▶ [Dataset extract]
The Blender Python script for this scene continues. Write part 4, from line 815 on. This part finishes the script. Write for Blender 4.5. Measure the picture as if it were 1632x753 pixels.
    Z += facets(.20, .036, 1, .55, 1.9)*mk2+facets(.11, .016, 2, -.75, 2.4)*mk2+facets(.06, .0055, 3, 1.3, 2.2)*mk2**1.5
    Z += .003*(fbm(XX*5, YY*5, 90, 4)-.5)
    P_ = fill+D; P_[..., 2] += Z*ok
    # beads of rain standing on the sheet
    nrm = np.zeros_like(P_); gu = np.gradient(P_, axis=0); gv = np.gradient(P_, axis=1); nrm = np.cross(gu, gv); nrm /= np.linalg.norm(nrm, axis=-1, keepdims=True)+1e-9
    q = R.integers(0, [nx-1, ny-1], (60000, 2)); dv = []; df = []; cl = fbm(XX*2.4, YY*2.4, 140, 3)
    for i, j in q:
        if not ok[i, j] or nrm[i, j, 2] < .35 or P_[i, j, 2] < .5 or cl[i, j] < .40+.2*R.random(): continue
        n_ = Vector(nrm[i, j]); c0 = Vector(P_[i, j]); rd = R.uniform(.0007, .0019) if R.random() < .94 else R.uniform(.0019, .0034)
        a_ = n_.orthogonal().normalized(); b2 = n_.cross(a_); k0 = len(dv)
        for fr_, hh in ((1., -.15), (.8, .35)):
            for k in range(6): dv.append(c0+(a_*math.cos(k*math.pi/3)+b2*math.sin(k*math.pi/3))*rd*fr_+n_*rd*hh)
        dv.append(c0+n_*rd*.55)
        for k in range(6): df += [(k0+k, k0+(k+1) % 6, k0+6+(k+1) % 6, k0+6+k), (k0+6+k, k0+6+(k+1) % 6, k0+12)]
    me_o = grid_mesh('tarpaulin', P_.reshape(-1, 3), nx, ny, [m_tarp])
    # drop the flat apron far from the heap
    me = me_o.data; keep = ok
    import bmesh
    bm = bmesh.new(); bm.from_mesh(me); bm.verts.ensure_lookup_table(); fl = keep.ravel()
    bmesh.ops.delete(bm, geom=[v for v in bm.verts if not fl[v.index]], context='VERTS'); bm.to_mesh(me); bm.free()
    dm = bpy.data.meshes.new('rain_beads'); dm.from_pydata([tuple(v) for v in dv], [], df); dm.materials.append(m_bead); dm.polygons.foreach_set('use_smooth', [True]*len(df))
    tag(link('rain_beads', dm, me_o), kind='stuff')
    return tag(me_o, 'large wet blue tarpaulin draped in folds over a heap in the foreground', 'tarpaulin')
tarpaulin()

▶ [Written request] Give back each line above precisely as it stands.

▶ [Result]
The Blender Python script for this scene continues. Write part 4, from line 815 on. This part finishes the script. Write for Blender 4.5. Measure the picture as if it were 1632x753 pixels.
    Z += facets(.20, .036, 1, .55, 1.9)*mk2+facets(.11, .016, 2, -.75, 2.4)*mk2+facets(.06, .0055, 3, 1.3, 2.2)*mk2**1.5
    Z += .003*(fbm(XX*5, YY*5, 90, 4)-.5)
    P_ = fill+D; P_[..., 2] += Z*ok
    # beads of rain standing on the sheet
    nrm = np.zeros_like(P_); gu = np.gradient(P_, axis=0); gv = np.gradient(P_, axis=1); nrm = np.cross(gu, gv); nrm /= np.linalg.norm(nrm, axis=-1, keepdims=True)+1e-9
    q = R.integers(0, [nx-1, ny-1], (60000, 2)); dv = []; df = []; cl = fbm(XX*2.4, YY*2.4, 140, 3)
    for i, j in q:
        if not ok[i, j] or nrm[i, j, 2] < .35 or P_[i, j, 2] < .5 or cl[i, j] < .40+.2*R.random(): continue
        n_ = Vector(nrm[i, j]); c0 = Vector(P_[i, j]); rd = R.uniform(.0007, .0019) if R.random() < .94 else R.uniform(.0019, .0034)
        a_ = n_.orthogonal().normalized(); b2 = n_.cross(a_); k0 = len(dv)
        for fr_, hh in ((1., -.15), (.8, .35)):
            for k in range(6): dv.append(c0+(a_*math.cos(k*math.pi/3)+b2*math.sin(k*math.pi/3))*rd*fr_+n_*rd*hh)
        dv.append(c0+n_*rd*.55)
        for k in range(6): df += [(k0+k, k0+(k+1) % 6, k0+6+(k+1) % 6, k0+6+k), (k0+6+k, k0+6+(k+1) % 6, k0+12)]
    me_o = grid_mesh('tarpaulin', P_.reshape(-1, 3), nx, ny, [m_tarp])
    # drop the flat apron far from the heap
    me = me_o.data; keep = ok
    import bmesh
    bm = bmesh.new(); bm.from_mesh(me); bm.verts.ensure_lookup_table(); fl = keep.ravel()
    bmesh.ops.delete(bm, geom=[v for v in bm.verts if not fl[v.index]], context='VERTS'); bm.to_mesh(me); bm.free()
    dm = bpy.data.meshes.new('rain_beads'); dm.from_pydata([tuple(v) for v in dv], [], df); dm.materials.append(m_bead); dm.polygons.foreach_set('use_smooth', [True]*len(df))
    tag(link('rain_beads', dm, me_o), kind='stuff')
    return tag(me_o, 'large wet blue tarpaulin draped in folds over a heap in the foreground', 'tarpaulin')
tarpaulin()